This is a superfluous and nilly rant, of course, but the popular music canon is one that irritates me almost endlessly. As I mentioned, I like The Police, and I don't mind Sting most of the time, but I simply cannot fathom how they are considered one of the greatest bands in rock history. Their songs sound all vaguely the same; they're simple and reggae-ish, and obviously catchy - but does this make them part of the elite? The answer to this calls into question larger issues of this distinction, like why Led Zeppelin gets the honor of being the greatest band ever when I cannot suffer even two minutes of any single one of their songs. Robert Plant is screechy and incoherent, and I simply don't get it. I've tried, but I don't. I also don't get the status of a band like Nirvana either, now that I'm on the subject. Of course I like them and always have, but theirs, like the other aforementioned bands, are never on my top ten playlist, or even my top 100. Their place in the rock and roll canon baffles me; I understand that bands such as these are groundbreakers and changed the music scene in some key ways, but just because they did it doesn't create legendary status in its own right except for this fact. I can think of a dozen bands that came after Nirvana that I like considerably more and just because Nirvana may or may not have paved the way doesn't make them inferior any more than it makes Nirvana kings of the hill.

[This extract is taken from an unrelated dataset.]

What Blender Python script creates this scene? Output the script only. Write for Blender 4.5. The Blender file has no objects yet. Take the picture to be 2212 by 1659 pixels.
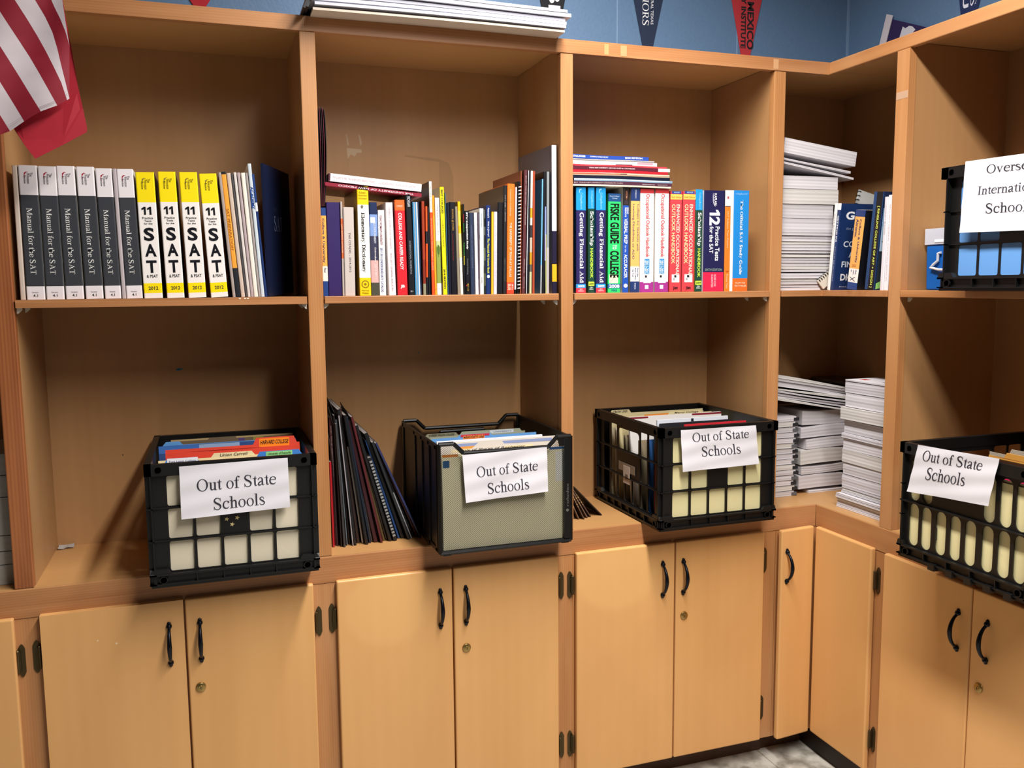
import bpy, math, random
from mathutils import Vector, Matrix, Euler
C = bpy.context.scene.collection
S = bpy.context.scene
# ------------------------------------------------------------------ camera, world, lights, exposure
S.view_settings.view_transform = 'Standard'
S.view_settings.look = 'None'
S.view_settings.exposure = 0.0
S.view_settings.gamma = 1.0
S.view_settings.use_curve_mapping = False
cam_d = bpy.data.cameras.new('camera')
cam_d.sensor_width = 36.0
cam_d.lens = 1888.38 / 2212 * 36.0
cam_d.clip_start = 0.05
cam = bpy.data.objects.new('camera', cam_d)
C.objects.link(cam)
YAW, PITCH, ROLL = 0.3318, -0.1119, -0.009
fw = Vector((math.sin(YAW) * math.cos(PITCH), math.cos(YAW) * math.cos(PITCH), math.sin(PITCH)))
rt = Vector((math.cos(YAW), -math.sin(YAW), 0))
up = rt.cross(fw)
r2 = rt * math.cos(ROLL) + up * math.sin(ROLL)
u2 = -rt * math.sin(ROLL) + up * math.cos(ROLL)
M3 = Matrix((r2, u2, -fw)).transposed()
cam.matrix_world = Matrix.Translation((0.3845, -2.07, 1.3963)) @ M3.to_4x4()
S.camera = cam

w = bpy.data.worlds.new('world')
S.world = w
w.use_nodes = True
w.node_tree.nodes['Background'].inputs['Color'].default_value = (1.0, 0.96, 0.93, 1)
w.node_tree.nodes['Background'].inputs['Strength'].default_value = 0.02

def area(name, loc, sx, sy, power, col=(1.0, 0.965, 0.93)):
    d = bpy.data.lights.new(name, 'AREA')
    d.shape = 'RECTANGLE'
    d.size, d.size_y, d.energy, d.color = sx, sy, power, col
    o = bpy.data.objects.new(name, d)
    o.location = loc
    C.objects.link(o)
    return o
lamp = area('ceiling_lamp_near', (1.20, -1.45, 2.72), 0.20, 2.4, 110)
lamp.data.spread = math.radians(158)                           # louvred fitting throws little light sideways
area('ceiling_lamp_behind', (1.3, -4.6, 3.0), 2.2, 1.2, 11)

# ------------------------------------------------------------------ materials
def lin(h):
    if not isinstance(h, str):
        return h
    h = h.lstrip('#')
    o = []
    for i in (0, 2, 4):
        v = int(h[i:i + 2], 16) / 255
        o.append(v / 12.92 if v <= 0.04045 else ((v + 0.055) / 1.055) ** 2.4)
    return tuple(o)
_m = {}
def mat(h, rough=0.5, metal=0.0, spec=0.4, noise=0.0, coat=0.0):
    k = (h, rough, metal, spec, noise, coat)
    if k in _m:
        return _m[k]
    m = bpy.data.materials.new('surface_' + str(h).lstrip('#'))
    m.use_nodes = True
    nt = m.node_tree
    b = nt.nodes['Principled BSDF']
    c = lin(h)
    b.inputs['Base Color'].default_value = (*c, 1)
    b.inputs['Roughness'].default_value = rough
    b.inputs['Metallic'].default_value = metal
    b.inputs['Specular IOR Level'].default_value = spec
    b.inputs['Coat Weight'].default_value = coat
    b.inputs['Coat Roughness'].default_value = 0.15
    if noise:
        tc = nt.nodes.new('ShaderNodeTexCoord')
        n = nt.nodes.new('ShaderNodeTexNoise')
        n.inputs['Scale'].default_value = 40
        n.inputs['Detail'].default_value = 4
        nt.links.new(tc.outputs['Object'], n.inputs['Vector'])
        mx = nt.nodes.new('ShaderNodeMix')
        mx.data_type = 'RGBA'
        mx.inputs[6].default_value = (*[v * (1 - noise) for v in c], 1)
        mx.inputs[7].default_value = (*[min(1, v * (1 + noise)) for v in c], 1)
        nt.links.new(n.outputs['Fac'], mx.inputs[0])
        nt.links.new(mx.outputs[2], b.inputs['Base Color'])
    _m[k] = m
    return m
def gloss(h):
    return mat(h, 0.32, 0, 0.5)

def wood(name, c1, c2, c3, grain='z', fine=26.0, rough=0.42, rings=0.5, blotch=0.35):
    m = bpy.data.materials.new(name)
    m.use_nodes = True
    nt = m.node_tree
    L = nt.links.new
    b = nt.nodes['Principled BSDF']
    tc = nt.nodes.new('ShaderNodeTexCoord')
    oi = nt.nodes.new('ShaderNodeObjectInfo')
    ofs = nt.nodes.new('ShaderNodeVectorMath'); ofs.operation = 'SCALE'
    cmb = nt.nodes.new('ShaderNodeCombineXYZ')
    L(oi.outputs['Random'], cmb.inputs[0]); L(oi.outputs['Random'], cmb.inputs[1]); L(oi.outputs['Random'], cmb.inputs[2])
    L(cmb.outputs[0], ofs.inputs[0]); ofs.inputs['Scale'].default_value = 7.0
    add = nt.nodes.new('ShaderNodeVectorMath'); add.operation = 'ADD'
    L(tc.outputs['Object'], add.inputs[0]); L(ofs.outputs[0], add.inputs[1])
    mp = nt.nodes.new('ShaderNodeMapping')
    lo, hi = 0.05, 1.0
    mp.inputs['Scale'].default_value = {'x': (lo, hi, hi), 'y': (hi, lo, hi), 'z': (hi, hi, lo)}[grain]
    L(add.outputs[0], mp.inputs['Vector'])
    n1 = nt.nodes.new('ShaderNodeTexNoise')
    n1.inputs['Scale'].default_value = fine; n1.inputs['Detail'].default_value = 5; n1.inputs['Distortion'].default_value = 0.6
    L(mp.outputs[0], n1.inputs['Vector'])
    wv = nt.nodes.new('ShaderNodeTexWave')
    wv.wave_type = 'BANDS'; wv.bands_direction = {'x': 'Z', 'y': 'X', 'z': 'X'}[grain]
    wv.inputs['Scale'].default_value = fine * 1.3; wv.inputs['Distortion'].default_value = 9.0
    wv.inputs['Detail'].default_value = 2; wv.inputs['Detail Scale'].default_value = 0.25
    L(mp.outputs[0], wv.inputs['Vector'])
    n2 = nt.nodes.new('ShaderNodeTexNoise')
    n2.inputs['Scale'].default_value = 3.2; n2.inputs['Detail'].default_value = 3; n2.inputs['Distortion'].default_value = 1.2
    mp2 = nt.nodes.new('ShaderNodeMapping')
    mp2.inputs['Scale'].default_value = {'x': (.35, 1, 1), 'y': (1, .35, 1), 'z': (1, 1, .35)}[grain]
    L(add.outputs[0], mp2.inputs['Vector']); L(mp2.outputs[0], n2.inputs['Vector'])
    mx = nt.nodes.new('ShaderNodeMix'); mx.data_type = 'FLOAT'
    mx.inputs[0].default_value = rings
    L(n1.outputs['Fac'], mx.inputs[2]); L(wv.outputs['Fac'], mx.inputs[3])
    r = nt.nodes.new('ShaderNodeValToRGB')
    r.color_ramp.elements[0].position = 0.25; r.color_ramp.elements[0].color = (*lin(c2), 1)
    r.color_ramp.elements[1].position = 0.75; r.color_ramp.elements[1].color = (*lin(c1), 1)
    L(mx.outputs[0], r.inputs[0])
    m2 = nt.nodes.new('ShaderNodeMix'); m2.data_type = 'RGBA'
    m2.inputs[7].default_value = (*lin(c3), 1)
    L(r.outputs[0], m2.inputs[6])
    rr = nt.nodes.new('ShaderNodeMapRange')
    rr.inputs[1].default_value = 0.42; rr.inputs[2].default_value = 0.75; rr.inputs[4].default_value = blotch
    L(n2.outputs['Fac'], rr.inputs[0]); L(rr.outputs[0], m2.inputs[0])
    L(m2.outputs[2], b.inputs['Base Color'])
    b.inputs['Roughness'].default_value = rough
    b.inputs['Specular IOR Level'].default_value = 0.35
    bp = nt.nodes.new('ShaderNodeBump'); bp.inputs['Strength'].default_value = 0.02; bp.inputs['Distance'].default_value = 0.002
    L(mx.outputs[0], bp.inputs['Height']); L(bp.outputs[0], b.inputs['Normal'])
    return m
PLY = wood('birch_plywood', 'b4895c', 'ac8053', 'a0764b', 'z', 9, 0.42, 0.10, 0.4)
PLYX = wood('birch_plywood_flat', 'c0925e', 'b88854', 'ac7e4c', 'x', 9, 0.42, 0.10, 0.4)
DOOR = wood('birch_door', 'e4ae70', 'daa465', 'cf975e', 'z', 7, 0.36, 0.08, 0.45)
PINEZ = wood('pine_upright', 'c08a57', 'a86f40', 'c8966a', 'z', 42, 0.42, 0.14, 0.6)
PINEX = wood('pine_rail', 'b98253', '9e663c', 'c39063', 'x', 42, 0.42, 0.14, 0.6)
PINEY = wood('pine_rail_side', 'c08a57', 'a86f40', 'c8966a', 'y', 42, 0.42, 0.14, 0.6)
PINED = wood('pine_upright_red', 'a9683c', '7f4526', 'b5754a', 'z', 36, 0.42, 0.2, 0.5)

def faded(base, c, r):
    """a door whose varnish has bleached in one rounded patch, centre c and half sizes r in x and z"""
    m = base.copy()
    nt = m.node_tree
    L = nt.links.new
    b = nt.nodes['Principled BSDF']
    src = b.inputs['Base Color'].links[0].from_socket
    tc = nt.nodes.new('ShaderNodeTexCoord')
    mp = nt.nodes.new('ShaderNodeMapping')
    mp.inputs['Location'].default_value = (-c[0] / r[0], 0, -c[1] / r[1])
    mp.inputs['Scale'].default_value = (1 / r[0], 0, 1 / r[1])
    L(tc.outputs['Object'], mp.inputs['Vector'])
    ln = nt.nodes.new('ShaderNodeVectorMath'); ln.operation = 'LENGTH'
    L(mp.outputs[0], ln.inputs[0])
    mr = nt.nodes.new('ShaderNodeMapRange')
    mr.inputs[1].default_value = 1.08; mr.inputs[2].default_value = 0.88; mr.inputs[4].default_value = 0.32
    L(ln.outputs['Value'], mr.inputs[0])
    mx = nt.nodes.new('ShaderNodeMix'); mx.data_type = 'RGBA'
    mx.inputs[7].default_value = (*lin('ecbc78'), 1)
    L(src, mx.inputs[6]); L(mr.outputs[0], mx.inputs[0]); L(mx.outputs[2], b.inputs['Base Color'])
    return m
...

The same argument can be (and has been) made about The Beatles. I grew up on this music, love it, appreciate it, but even my adoration for these records does not permit me to think of them as the greatest band in the history of music. Maybe most influential, but we can't ignore the fact that a reasonable percentage of the Beatles' library of tunes is just plain weird or even terrible.
But it makes me smile anyway when I hear my daughter going about her daily life humming "Dear Prudence" or "Across the Universe" like they are her own.